Low efficiency doesn't translate into loses though, just like high efficiency doesn't translate into gains. The two are independent. Low efficiency however is rife with opportunity. There is very little chance one can sell $AAPL stock at much above the going fair market value on the exchange. The same can't be said for low efficiency real estate, where it's easier to make a living off the inefficiencies in the market e.g. flipping property to the less educated new participants in that market.


We may be confusing market efficiency and economic efficiency. Economic efficiency is about limited assets (money, etc.) being used most productively. The economic value of something isn't arbitrary or whatever the market says; it depends on how productive it is. For example, the market may price Dutch tulip bulbs at thousands of dollars each, but that's not their value nor is it economically efficient to tie up thousands of dollars in a tulip bulb.

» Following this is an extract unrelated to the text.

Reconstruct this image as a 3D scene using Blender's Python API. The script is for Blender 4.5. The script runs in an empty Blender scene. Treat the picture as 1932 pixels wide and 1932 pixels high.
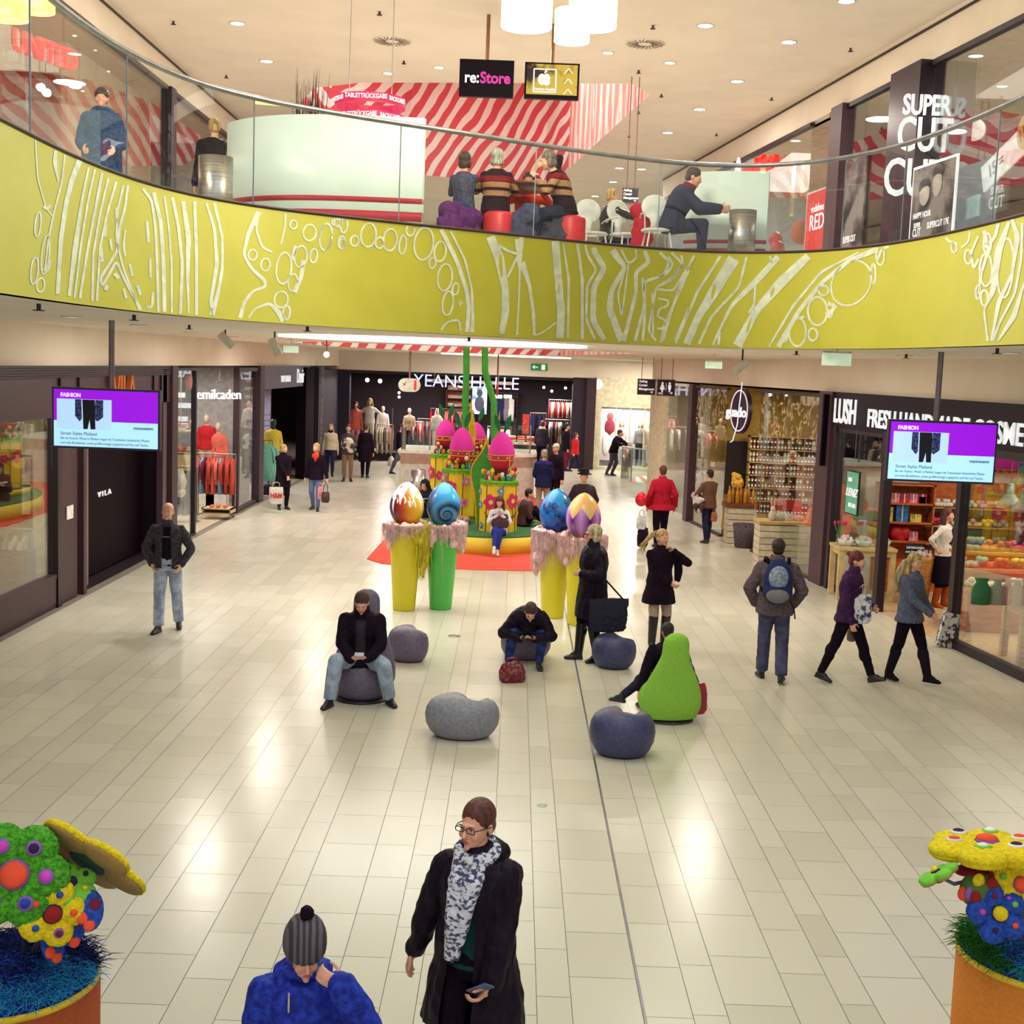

Market efficiency can contribute to economic efficiency. I've long been aware of theories that markets are inherently perfect and accurate, but I believe economists abandoned those ideas many years ago. Efficiency depends on the spread of information; if a large part of the market lacks accurate information or has false information, efficiency is reduced.

> The addition of new participants helps spread, judge and value the information, more than fewer participants

Imagine a market for rockets, and the market participants are the heads of Boeing, Blue Origin, SpaceX, NASA, ESA. Now imagine that we added 1,000 random people to that market; would the information be better? Would the rockets be priced better? Probably not. The market would be flooded with bad information.


I'm not confusing them, I'm making a distinction. My posts have been about market efficiency and I didn't say a thing about economic efficiency.

If 1000 new participants wanted to buy and sell rockets, yet, the price would become more "efficient". There would be more sellers and buyers, and more room to negotiate and trade. Your example is a stupid one.


> stupid

It's disappointing to see that happen.


It's a really bad example. You only have to look back a few years to see the market with less participants, and look at the market efficiency of acquiring a rocket or say putting 1kg into orbit.

The only way your argument works is if we assume every new market participant is completely ignorant and completely susceptible to bad information. Like participants entering the market are doing so in bad faith and completely clueless, and like bad information didn't exist before participants entered. It's a really stupid argument to make.

So ya, it is disappointing to see happen.


> I mean the spread and incorporation of more information relating to the underlying asset, making it more closely match their fair value

The Internet isn't so great at spreading information; it is incredible at disinformation and misinformation.